とは言っても、それがどのような形態や組織として発展するのかはまでは判らず、正直なところ、今のような形でレジスタンス闘争が急速に(まだ3年になるかならないかです)展開されるようになるとは予測できませんでした。正規軍同士の戦力・兵器を比較すればアメリカ軍が比較にならぬほど優位であることは明らかなだけに、それと矛盾すると言っても過言ではないかもしれない反侵略略・解放のたたかいがどう展開されるか、具体的に根拠をもって予見することは困難なことでした。

しかしイラク戦争が始まって以降の経過としては、欧米やアラブ・メディアを通して、ザルからこぼれ落ちるような少ない記事やレポートなどを拾い集め、その中から真相に近いものを取り上げていくことで、レジスタンス運動の発展についての私の認識も遅れずについて来たと自負しています。

レジスタンスの声明などを当初から扱うと予定していたわけではありません。というより、開戦前の時点で、イラクが占領されたのち1年も経ずにレジスタンスが組織され声明を発表するということをイラクの国外で予想していた人が、いったい、どれほどいたでしょうか。とはいえ、なんらかの形で侵略と占領に反対するイラク人の運動が展開されるであろうし、その一環としてアピールなどがあるだろうという程度は予測されることでした。実際にそういうものの一部としてレジスタンスの声明なども紹介してきました。

アルカイダやテロ組織のアピールや行動については、その実行者の名前と組織は判らなくても、現実の活動形態や考え方、そして誰が犠牲になっているか、誰を喜ばせているかを基準に分析して、それはイラク人を代表するものと思えないと判断してきました。

その判断は、イラク・レジスタンスの方針や考えと、期せずして一致していたように思います。そのように一致する考え方や分析、メッセージに接すると、私自身も嬉しくなって紹介したくなるし翻訳してでも紹介する、それが結果として今のイラク情勢ニュース(urukunews)の構成となっています。(だからイラク・レジスタンス・レポートはwebサイトを始めた頃から紹介も始めましたが、イラク・レジスタンス・レポートを最初から紹介してきたのではありませんし、その存在を知ってから翻訳・紹介を始めるまでかなりの月日がありました。)

こうなったのが偶然なのか必然なのか、二者択一で選べ--と言われると答えるのが難しいというのが率直な気持ちです。つまり具体的な形までは想定していなかったけれど、大きな方向性としては意外性はありませんでした。
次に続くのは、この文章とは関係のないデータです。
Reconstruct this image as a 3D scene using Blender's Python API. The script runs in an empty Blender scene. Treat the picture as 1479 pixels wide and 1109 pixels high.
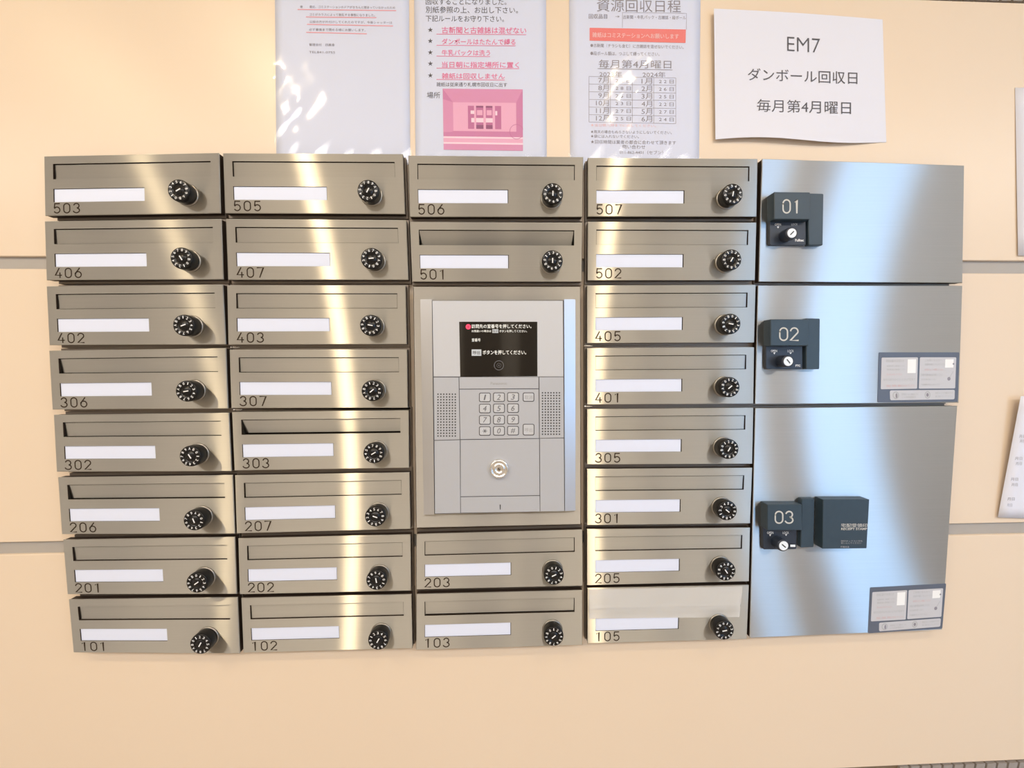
import bpy, bmesh, math, random
from mathutils import Vector, Matrix
random.seed(7)
S = bpy.context.scene
COL = S.collection
PI = math.pi
TOP = 1.75            # height of the top edge of the mailbox block above the floor
WD = 0.023            # distance from the mailbox fronts back to the wall face

# ------------------------------------------------------------------ camera
F = 555.0
R = [[0.9995574038467455, 0.006230006648846792, -0.02908923223993969],
     [-0.0075157276114453985, 0.9989899497929035, -0.04430117437769217],
     [0.028783854043966717, 0.04450019359426942, 0.9985946237169756]]
CC = (0.8447680919539519, 0.3958406520496493, -0.7447741849398745)   # right, down, towards wall

def world(x, y, d):
    return Vector((x, d, TOP - y))

def vec(a):
    return Vector((a[0], a[2], -a[1]))

cam = bpy.data.cameras.new('camera')
camo = bpy.data.objects.new('camera', cam)
COL.objects.link(camo)
cam.sensor_fit = 'HORIZONTAL'
cam.sensor_width = 36.0
cam.lens = F / 1479.0 * 36.0
cam.clip_start = 0.01
right, up, back = vec(R[0]), -vec(R[1]), -vec(R[2])
m = Matrix((right, up, back)).transposed().to_4x4()
m.translation = world(*CC)
camo.matrix_world = m
S.camera = camo

# ------------------------------------------------------------------ light
w = bpy.data.worlds.new('sky')
S.world = w
w.use_nodes = True
wn = w.node_tree
bg = wn.nodes['Background']
bg.inputs[0].default_value = (0.38, 0.64, 1.0, 1)
bg.inputs[1].default_value = 5.2

CEIL = 2.85
def lamp(x, y, power, size=0.11, color=(1, .80, .52), z=None, spread=PI):
    l = bpy.data.lights.new('downlight', 'AREA')
    l.shape = 'DISK'
    l.size = size
    l.energy = power
    l.color = color
    l.spread = spread
    o = bpy.data.objects.new('downlight', l)
    o.location = (x, y, (z or CEIL) - .012)
    COL.objects.link(o)
    return o
lamp(-0.25, -1.3, 9.5, size=.08)
lamp(1.53, -1.3, 8, size=.08)
lamp(-1.15, -1.3, 4, size=.08)
# added fill strip, brightens the hall and evens the steel's reflections
l = bpy.data.lights.new('added_fill_strip', 'AREA')
l.shape = 'RECTANGLE'
l.size, l.size_y = 9.0, .5
l.energy = 120
l.color = (1, .95, .90)
lo = bpy.data.objects.new('added_fill_strip', l)
lo.location = (1.1, -2.3, CEIL - .012)
COL.objects.link(lo)

S.view_settings.view_transform = 'Standard'
S.view_settings.look = 'None'
S.view_settings.gamma = 1
S.view_settings.use_curve_mapping = False
S.view_settings.exposure = 0.30
try:
    S.cycles.use_denoising = True
    S.cycles.sample_clamp_indirect = 8
    S.cycles.max_bounces = 8
    S.cycles.diffuse_bounces = 5
except Exception:
    pass

# ------------------------------------------------------------------ materials
def mat(name, col, rough=.5, metal=0.0, spec=.5, coat=0.0, coat_r=.1):
    M = bpy.data.materials.new(name)
    M.use_nodes = True
    b = M.node_tree.nodes['Principled BSDF']
    b.inputs['Base Color'].default_value = (*col, 1)
    b.inputs['Roughness'].default_value = rough
    b.inputs['Metallic'].default_value = metal
    b.inputs['Specular IOR Level'].default_value = spec
    b.inputs['Coat Weight'].default_value = coat
    b.inputs['Coat Roughness'].default_value = coat_r
    return M

def noise_color(M, c1, c2, scale, detail=3, stretch=(1, 1, 1), bump=0.0):
    nt = M.node_tree
    b = nt.nodes['Principled BSDF']
    geo = nt.nodes.new('ShaderNodeNewGeometry')
    mp = nt.nodes.new('ShaderNodeMapping')
    mp.inputs['Scale'].default_value = stretch
    n = nt.nodes.new('ShaderNodeTexNoise')
    n.inputs['Scale'].default_value = scale
    n.inputs['Detail'].default_value = detail
    mix = nt.nodes.new('ShaderNodeMix')
    mix.data_type = 'RGBA'
    mix.inputs[6].default_value = (*c1, 1)
    mix.inputs[7].default_value = (*c2, 1)
    nt.links.new(geo.outputs['Position'], mp.inputs[0])
    nt.links.new(mp.outputs[0], n.inputs[0])
    nt.links.new(n.outputs[0], mix.inputs[0])
    nt.links.new(mix.outputs[2], b.inputs['Base Color'])
    if bump:
        bp = nt.nodes.new('ShaderNodeBump')
        bp.inputs['Strength'].default_value = bump
        bp.inputs['Distance'].default_value = .001
        nt.links.new(n.outputs[0], bp.inputs['Height'])
        nt.links.new(bp.outputs[0], b.inputs['Normal'])
    return M

def brushed(name, col, rough=.325, aniso=.875, soft=.30):
    """stainless steel with a horizontal hairline grain: highlights spread upwards and downwards"""
    M = bpy.data.materials.new(name)
    M.use_nodes = True
    nt = M.node_tree
    nt.nodes.clear()
    out = nt.nodes.new('ShaderNodeOutputMaterial')
    t = nt.nodes.new('ShaderNodeCombineXYZ')
    t.inputs[0].default_value = 1.0
    geo = nt.nodes.new('ShaderNodeNewGeometry')
    mp = nt.nodes.new('ShaderNodeMapping')
    mp.inputs['Scale'].default_value = (6, 6, 900)
    n = nt.nodes.new('ShaderNodeTexNoise')
    n.inputs['Scale'].default_value = 1.0
    n.inputs['Detail'].default_value = 2
    mix = nt.nodes.new('ShaderNodeMix')
    mix.data_type = 'RGBA'
    mix.inputs[6].default_value = (*[c * .94 for c in col], 1)
    mix.inputs[7].default_value = (*[min(1, c * 1.05) for c in col], 1)
    nt.links.new(geo.outputs['Position'], mp.inputs[0])
    nt.links.new(mp.outputs[0], n.inputs[0])
    nt.links.new(n.outputs[0], mix.inputs[0])
    g = []
    for rr, an in ((rough, aniso), (rough * 1.55, aniso * .72)):
        q = nt.nodes.new('ShaderNodeBsdfAnisotropic')
        q.distribution = 'BECKMANN' if rr == rough else 'GGX'
        q.inputs['Roughness'].default_value = rr
        q.inputs['Anisotropy'].default_value = an
        nt.links.new(mix.outputs[2], q.inputs['Color'])
        nt.links.new(t.outputs[0], q.inputs['Tangent'])
        g.append(q)
    ms = nt.nodes.new('ShaderNodeMixShader')
    ms.inputs[0].default_value = soft
    nt.links.new(g[0].outputs[0], ms.inputs[1])
    nt.links.new(g[1].outputs[0], ms.inputs[2])
    nt.links.new(ms.outputs[0], out.inputs[0])
    return M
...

決して<なりゆきまかせ>というのではありません。

少し長くなりましたが、イラク情勢ニュース(URUK NEWS)を始めるにいたったいきさつと動機、現在のような構成になった経過など、大まかに説明できたと思います。ユッセフ・マンスールさんの質問に答える形になりましたが、以前にも似た質問を他の方から受けたことがありますし、私としてもどこかでこの内容をまとめておく必要があるとは思っていました。はからずもwebサイト内に設けた<読者の広場=なんでもメッセージ>がその契機になったことは嬉しいかぎりです。